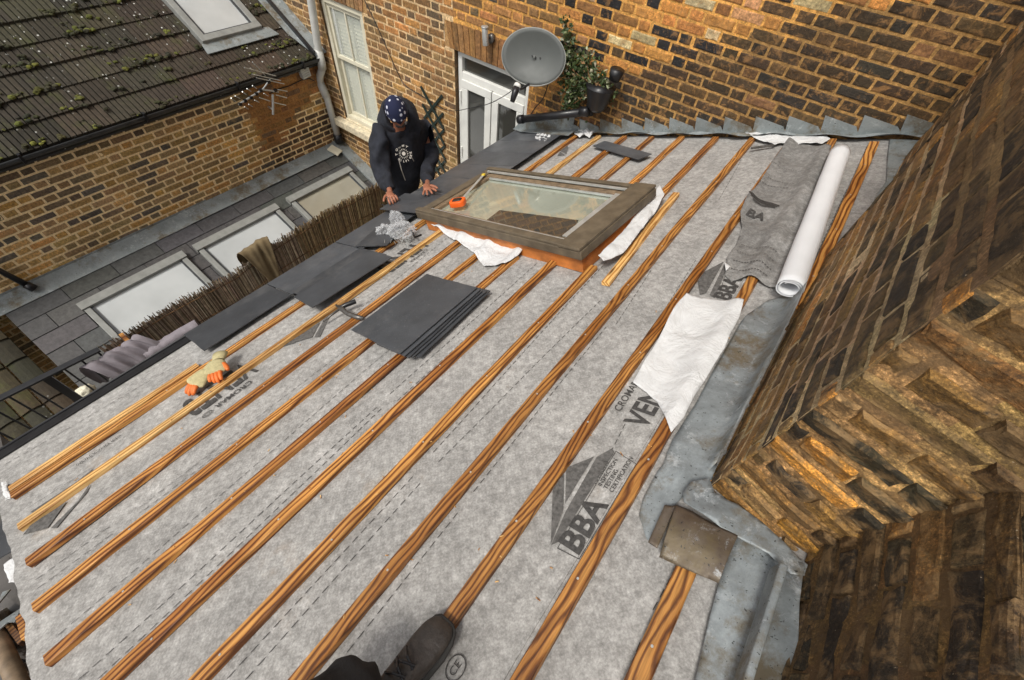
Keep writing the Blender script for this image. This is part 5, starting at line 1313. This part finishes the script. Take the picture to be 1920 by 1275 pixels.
# tail of knot
vs2,fs2=blob(hd-fwd*.10+upv*.02,.03,.02,.02,.4,2,3,10,8,fwd,sd_,upv);mb.add(vs2,fs2);mb.build('bandana',M['bandana'],wk,smooth=True)
mb=MB();vs,fs=blob(hd+fwd*.062-upv*.095,.036,.045,.036,.35,4,2,16,12,fwd,sd_,upv);mb.add(vs,fs);mb.build('beard',M['beard'],wk,smooth=True)
mb=MB()
vs,fs=skinm([hip+V((0,0,-.02)),wst,chs,nck-V((0.0,0,.045)),shL,elL,wrL,wrL+(haL-wrL)*.35,shR,elR,wrR,wrR+(haR-wrR)*.35],
 [(0,1),(1,2),(2,3),(2,4),(4,5),(5,6),(6,7),(2,8),(8,9),(9,10),(10,11)],
 [(.19,.17),(.215,.18),(.225,.18),(.14,.13),(.108,.108),(.088,.088),(.066,.066),(.045,.045),(.108,.108),(.088,.088),(.066,.066),(.045,.045)],3)
vv=[]
for p in vs:
    vv.append(p+V((noise.noise(p*9),noise.noise(p*9+V((5,0,0))),noise.noise(p*9+V((0,5,0)))))*.026+V((1,-.3,.2))*.010*math.sin(p.z*48+6*noise.noise(p*5)+p.y*14)*max(0,noise.noise(p*6+V((2,2,2)))+.4))
mb.add(vv,fs);hood=mb.build('hoodie',M['navy'],wk,smooth=True)
# hood: collar gathered behind the neck and round the head
mb=MB();rr=[]
nc=hd-upv*.085-fwd*.02
seg=32;vs=[]
prof=((.190,-.13),(.172,-.085),(.152,-.045),(.134,-.018),(.121,-.004),(.108,-.008),(.094,-.04),(.078,-.09))
for q,(r,dz) in enumerate(prof):
    for i in range(seg):
        t=2*PI*i/seg;c=math.cos(t)
        rise=.030*max(0,-c);k=1+.05*math.sin(t*5+q*.7)
        vs.append(nc+fwd*(c*r*.92*k-(.035 if c<0 else 0))+sd_*(math.sin(t)*r*k)+upv*(dz+rise-.075*max(0,c)+.008*math.sin(t*4+q)))
mb.add(vs,[(q*seg+i,q*seg+(i+1)%seg,(q+1)*seg+(i+1)%seg,(q+1)*seg+i) for q in range(len(prof)-1) for i in range(seg)]);mb.build('hood',M['navy'],wk,smooth=True)
mb=MB();vs,fs=blob(hd+fwd*.045+sd_*-.045-upv*.10,.03,.012,.05,.3,3,5,12,8,fwd,sd_,upv);mb.add(vs,fs);mb.build('collar',M['white_cloth'],wk,smooth=True)
mb=MB();vs,fs=skinm([hip+V((0,0,.02)),legL,knL,foL,legR,knR,foR],[(0,1),(1,2),(2,3),(0,4),(4,5),(5,6)],[.15,.10,.075,.065,.10,.075,.065],1);mb.add(vs,fs);mb.build('trousers',M['trouser'],wk,smooth=True)
for f_ in(foL,foR):
    mb=MB();vs,fs=blob(f_+V((.06,0,-.02)),.14,.05,.045,.1,1,1,14,8,V((1,0,0)),V((0,1,0)),V((0,0,1)));mb.add(vs,fs);mb.build('boot',M['boot'],wk,smooth=True)
# chest print: ring of letters round an emblem; drawstrings
cx_=X(757,288,-2.935);fn_=(-cx_).normalized();ux=V((0,1,0));ux=(ux-fn_*ux.dot(fn_)).normalized();uz=fn_.cross(ux)
if uz.z<0:uz=-uz
mb=MB();wd='TOMMY'
def ringtext(s,a0,a1,r,flip):
    for i,ch in enumerate(s):
        t=a0+(a1-a0)*(i+.5)/len(s)
        def fn(x,y,t=t):
            x-=.007
            rr=r+(y if not flip else -y)
            th=t-(x/r if not flip else -x/r)
            q=cx_+ux*math.cos(th)*rr+uz*math.sin(th)*rr+fn_*.012
            return q
        text_mesh(ch,.026,fn,mb,0,.001)
ringtext('TOMMY',PI*.98,PI*.12,.058,False);ringtext('HILFIGER',-PI*.95,-PI*.05,.074,True)
for k in range(16):
    t=2*PI*k/16;mb.prism([cx_+ux*math.cos(t+e)*rr_+uz*math.sin(t+e)*rr_+fn_*.010 for e,rr_ in((-.10,.030),(.10,.030),(.03,.046),(-.03,.046))],fn_*.001)
mb.prism([cx_+ux*math.cos(t)*.017+uz*math.sin(t)*.017+fn_*.010 for t in[2*PI*k/14 for k in range(14)]],fn_*.002);mb.build('chest_print',M['logo'],wk)
for (a,b) in(((748,300),(760,338)),((768,285),(776,302))):
    mb=MB();mb.tube([X(*a,-2.915),X((a[0]+b[0])/2-1,(a[1]+b[1])/2,-2.905),X(*b,-2.92)],.004,5);mb.build('drawstring',M['logo'],wk)
# ================================================================= PHOTOGRAPHER'S LEG AND BOOT
pg=empty('person',RP(-.14,-.10,0),'black work boot and dark trouser leg of a person standing at the bottom edge','person')
toe=V(roofpx(832,1162));toe=(-.108,.030);heel=(-.098,-.268);hh=.027
def bt(mb,k_list,seg=22,parent=None):
    vs=[]
    dx,dy=toe[0]-heel[0],toe[1]-heel[1];L=math.hypot(dx,dy);dx/=L;dy/=L;nx,ny=dy,-dx
    for (t,w,top,off,bot) in k_list:
        for i in range(seg):
            a=2*PI*i/seg;c,s=math.cos(a),math.sin(a)
            cx=math.copysign(abs(c)**.75,c)*w+off
            z=bot+(top-bot)*(.5+.5*math.copysign(abs(s)**.8,s))
            if s>0: cx*=1-.12*s
            u=heel[0]+dx*t*L+nx*cx;y=heel[1]+dy*t*L+ny*cx;vs.append(RP(u,y,z))
    n=len(k_list);mb.add(vs,[(q*seg+i,q*seg+(i+1)%seg,(q+1)*seg+(i+1)%seg,(q+1)*seg+i) for q in range(n-1) for i in range(seg)]+[tuple(range(seg))[::-1],tuple((n-1)*seg+i for i in range(seg))])
b0=hh
mb=MB();bt(mb,[(-.01,.018,.05,0,b0+.02),(.02,.034,.09,0,b0+.015),(.15,.038,.125,0,b0+.015),(.30,.037,.130,0,b0+.015),(.45,.040,.112,0,b0+.015),(.58,.046,.095,.001,b0+.015),(.70,.050,.082,.002,b0+.015),(.82,.049,.076,.003,b0+.015),(.90,.045,.070,.004,b0+.015),(.96,.036,.060,.004,b0+.016),(.995,.020,.048,.003,b0+.020)])
bo=mb.build('boot',M['boot'],pg,smooth=True);bo.modifiers.new('u','SUBSURF').levels=1
mb=MB();bt(mb,[(-.03,.030,b0+.018,0,b0),(.1,.042,b0+.018,0,b0),(.4,.042,b0+.016,0,b0+.002),(.6,.052,b0+.018,0,b0),(.75,.056,b0+.018,.002,b0),(.88,.052,b0+.020,.004,b0+.002),(.97,.041,b0+.022,.004,b0+.006),(1.01,.024,b0+.024,.003,b0+.012)]);mb.build('sole',M['sole'],bo,smooth=True)
mb=MB()
for i,t in enumerate((.60,.55,.50,.45)):
    dx,dy=toe[0]-heel[0],toe[1]-heel[1];c=(heel[0]+dx*t,heel[1]+dy*t);top=.112+.016*(.58-t)/.06*.35
    sg=1 if i%2 else -1
    mb.tube([RP(c[0]-.026,c[1]-.012*sg,top-.014),RP(c[0],c[1],top+.004),RP(c[0]+.026,c[1]+.012*sg,top-.014)],.0034,6)
mb.build('lace',M['black'],bo)
# trouser leg rising out of frame, then hips
mb=MB();ank=RP(-.118,-.165,.115);ml_=RP(-.150,-.240,.20);kn=ml_+V((-.01,-.26,.26));hp_=kn+V((.10,-.16,.42));an2=RP(.12,-.42,.12);kn2=an2+V((-.02,-.02,.36))
vs,fs=skinm([hp_,kn,ml_,ank,kn2+V((0,-.1,0)),an2],[(0,1),(1,2),(2,3),(0,4),(4,5)],[.12,.085,.080,.068,.085,.075],3)
vs=[p+V((noise.noise(p*11),noise.noise(p*11+V((3,0,0))),noise.noise(p*11+V((0,3,0)))))*.022+V((noise.noise(p*31),noise.noise(p*31+V((3,0,0))),noise.noise(p*31+V((0,3,0)))))*.008 for p in vs];mb.add(vs,fs);mb.build('trousers',M['trouser'],pg,smooth=True)
mb=MB();vs,fs=blob(RP(.09,-.42,.06),.05,.15,.045,.1,1,2,18,10);mb.add(vs,fs);mb.build('boot',M['boot'],pg,smooth=True)
# ================================================================= place empties, lift everything, camera, light
bpy.context.view_layer.update()
GRP={'membrane_scrap':'white felt scraps on the roof','broken_slate':'broken slates at the lower left','work_glove':'pair of work gloves','cable':'dark cables on the back wall','loose_batten':'loose battens','membrane_flap':'felt flaps at the roof window','timber_offcut':'timber offcuts at the lower left','slate':'loose slates on the roof'}
for o in COL.objects:
    if o.parent is None:
        k=o.name.split('.')[0]
        if k in GRP and 'group' not in o: o['group']=GRP[k]
for o in list(COL.objects):
    if o.type=='EMPTY' and o.name in BASE:
        b=BASE[o.name];o.location=b
        bpy.context.view_layer.update()
        for ch in o.children:
            ch.matrix_parent_inverse=Matrix.Translation(-b)
for o in COL.objects:
    if o.parent is None: o.location=o.location+V((0,0,LIFT))
cam=bpy.data.cameras.new('camera');co=bpy.data.objects.new('camera',cam);COL.objects.link(co)
cam.sensor_width=36;cam.lens=FPX*36/1920;cam.clip_start=.02;cam.clip_end=500
r0,r1,r2=CM[0],CM[1],CM[2]
co.matrix_world=Matrix(((r0[0],-r1[0],-r2[0],0),(r0[1],-r1[1],-r2[1],0),(r0[2],-r1[2],-r2[2],LIFT),(0,0,0,1)))
scene.camera=co
w=bpy.data.worlds.new('World');scene.world=w;w.use_nodes=True;nt=w.node_tree;bgn=nt.nodes['Background']
sky=nt.nodes.new('ShaderNodeTexSky');sky.sky_type='NISHITA';sky.sun_disc=False
SE,SA=math.radians(58),math.radians(184)   # elevation, azimuth (clockwise from +Y)
sky.sun_elevation=SE;sky.sun_rotation=SA;sky.dust_density=4;sky.air_density=1;sky.ozone_density=1
hs=nt.nodes.new('ShaderNodeHueSaturation');hs.inputs['Saturation'].default_value=.12
nt.links.new(sky.outputs[0],hs.inputs['Color']);nt.links.new(hs.outputs[0],bgn.inputs['Color']);bgn.inputs['Strength'].default_value=.09
sl=bpy.data.lights.new('sun','SUN');sl.energy=1.5;sl.angle=math.radians(13);sl.color=(1,.95,.86)
so=bpy.data.objects.new('sun',sl);COL.objects.link(so)
d=V((math.sin(SA)*math.cos(SE),math.cos(SA)*math.cos(SE),math.sin(SE)))
so.rotation_euler=(-d).to_track_quat('-Z','Y').to_euler();so.location=(0,0,12)
vs=scene.view_settings;vs.view_transform='Standard';vs.look='None';vs.gamma=1;vs.use_curve_mapping=False;vs.exposure=.62
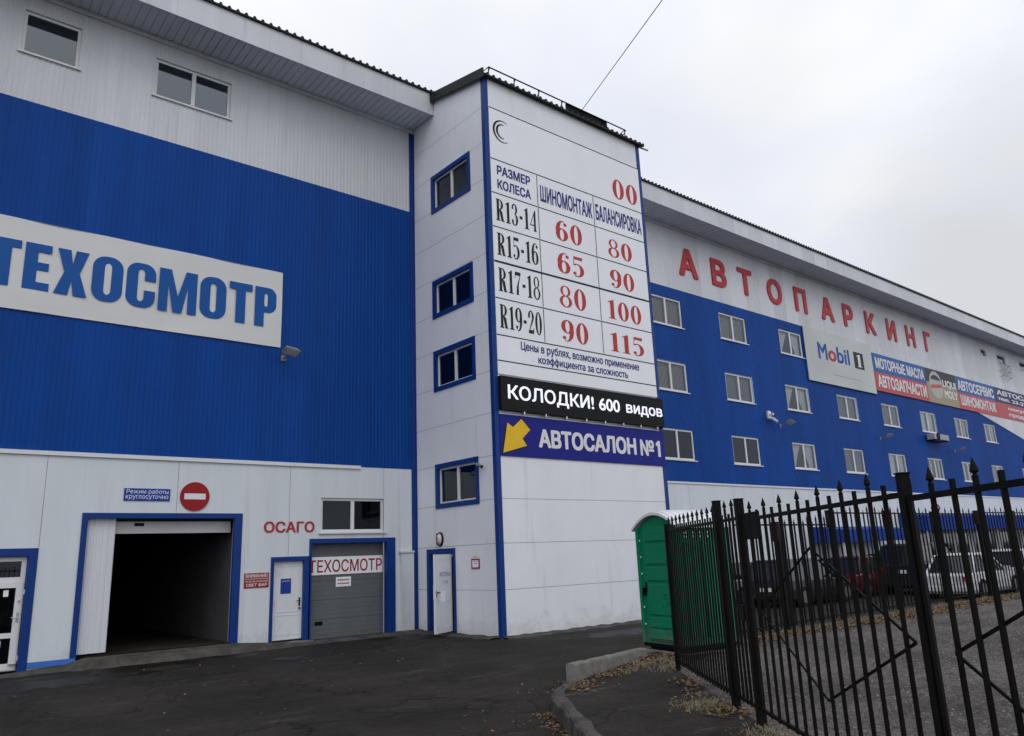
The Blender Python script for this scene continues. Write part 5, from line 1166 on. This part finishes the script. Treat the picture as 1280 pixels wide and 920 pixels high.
struct('concrete_slab', MB().hexa([Vector((p.x, p.y, 0.05)) for p in P4] + [Vector((p.x, p.y, PZ + .0035)) for p in P4]), 'concrete')

# ================================================================== NEAR FENCE
FZ = PZ
def spear(mb, p, zt_, r=.014):
    x, y = p.x, p.y
    pr_ = [(zt_ - .115, .009), (zt_ - .105, .020), (zt_ - .09, .010), (zt_ - .075, .026), (zt_ - .045, .017), (zt_, .001)]
    mb.tube([(x, y, z) for z, r_ in pr_], [r_ for z, r_ in pr_], 6)
def fence_bars(mb, s0, s1, zlow, zshort, zlong, sp_, w_=.024, first_long=True):
    s = s0; i = 0
    while s <= s1 + 1e-4:
        lg = (i % 2 == 0) == first_long; p = fp(s); zt2 = zlong - .11 if lg else zshort
        a = fp(s, zlow); b_ = fp(s, zt2)
        ux = FU * w_ / 2; nx_ = FN * w_ / 2
        mb.hexa([a - ux - nx_, a + ux - nx_, a + ux + nx_, a - ux + nx_, b_ - ux - nx_, b_ + ux - nx_, b_ + ux + nx_, b_ - ux + nx_])
        if lg: spear(mb, p, zlong)
        s += sp_; i += 1
def fbeam(mb, s0, z0, s1, z1, w_=.025, h_=.035, o=0.0): mb.beam(fp(s0, z0, o), fp(s1, z1, o), w_, h_)
RT, RB = 2.235, 0.33
def post(s, ztop, w_, parent):
    mb = MB(); ux = FU * w_ / 2; nx_ = FN * w_ / 2; a = fp(s, .05); b_ = fp(s, ztop); mb.hexa([a - ux - nx_, a + ux - nx_, a + ux + nx_, a - ux + nx_, b_ - ux - nx_, b_ + ux - nx_, b_ + ux + nx_, b_ - ux + nx_])
    cp = MB(); ux *= 1.15; nx_ *= 1.15; a = fp(s, ztop + .001); b_ = fp(s, ztop + .012); cp.hexa([a - ux - nx_, a + ux - nx_, a + ux + nx_, a - ux + nx_, b_ - ux - nx_, b_ + ux - nx_, b_ + ux + nx_, b_ - ux + nx_]); mb.add(cp)
    return build('post', mb, 'dark_metal', parent, bevel=.004)
S1, S2, S3, S4 = 2.98, 3.86, 7.37, 10.9
o = thing('metal_fence', 'short run of black iron bar fence between the green toilet and the gate', 'fence', tuple(fp(1.4)))
mb = MB(); fence_bars(mb, .08, S1 - .1, .28, 2.30, 2.44, .128, w_=.021, first_long=False); build('bars', mb, 'dark_metal', o)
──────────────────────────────
* _Task requirements_
Using the listing, copy every line where the word "from" shows up.

* _The completed task_
SE,SA=math.radians(58),math.radians(184)   # elevation, azimuth (clockwise from +Y)
The Blender Python script for this scene continues. Write part 5, from line 1166 on. This part finishes the script. Treat the picture as 1280 pixels wide and 920 pixels high.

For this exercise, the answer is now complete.